Since Mark Oestreicher called attention to my post entitled “A crisis in youth ministry,” I’ve been convicted that I need to not just yell at the darkness, but light a few candles.

Honestly, I’m perplexed by this question, “How can youth pastors ever hope to disciple their young people given the logistical and political constraints they face?”

Logistical Constraints:  Students don’t have time and are scattered all over the place in multiple schools.

Political Constraints:  Youth ministers are hired by senior pastors to run a program.  They answer to the pastor, to the parents, and depending on how empowered they are, to the students themselves.  Contrast this with Jesus who was with his disciples 24-7 and if you didn’t like him, he’d tell you something real encouraging like, “let the dead bury their dead.”

There are few examples where they’ve made a real institutional effort to surmount these constraints, but here is one.  If you wanted to replicate this, the agency I’m with would be happy to help you.  We’ve got bases around the world devoted to discipling thru missions.

This Atlanta area church goes to Peru for 6 weeks and couples it with a pretty good discipleship program during the year for their young people.
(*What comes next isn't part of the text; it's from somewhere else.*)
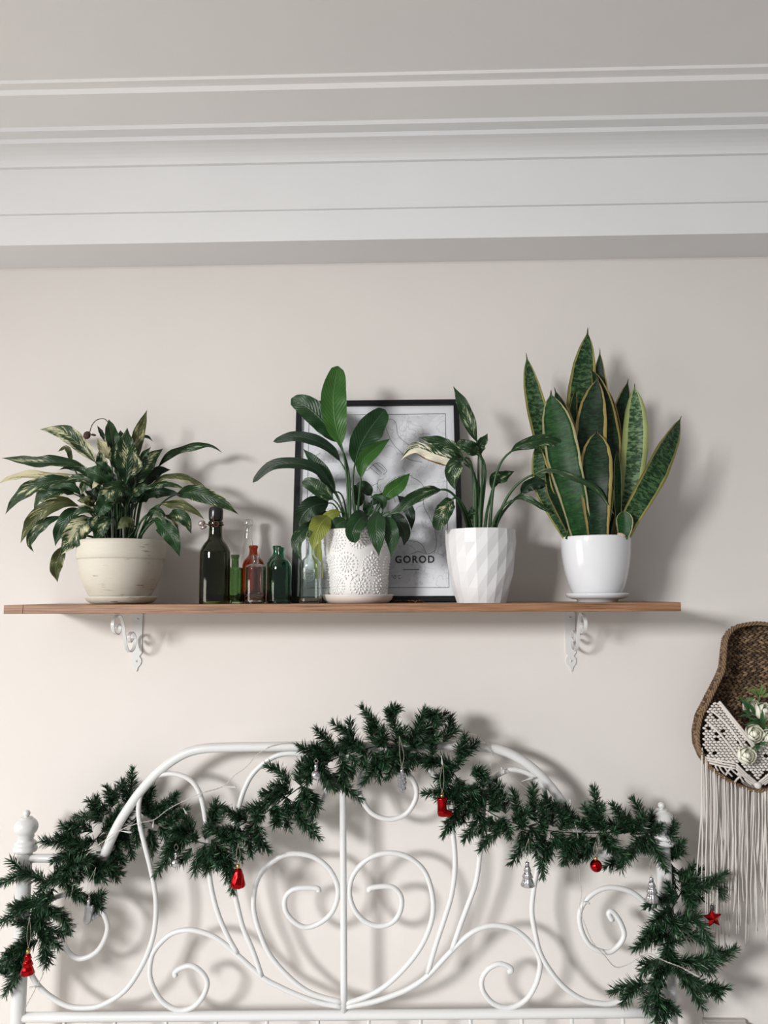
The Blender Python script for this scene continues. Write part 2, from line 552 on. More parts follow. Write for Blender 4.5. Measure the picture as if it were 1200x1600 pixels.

I haven’t taken the time to really study their model, but if you’re a disatisfied youth pastor, you should study their discipleship model and copy it. It’s the best stuff I’ve seen.  If someone would go to the trouble of interviewing their staff and share the results with me, I’ll post ’em here.

Our own one-year discipleship program called First Year Missions does it better than anything else I’ve seen – we really try to replicate Jesus’ model – but you’ve got to convince parents that taking a year to focus on discipleship is worth skipping a year of college.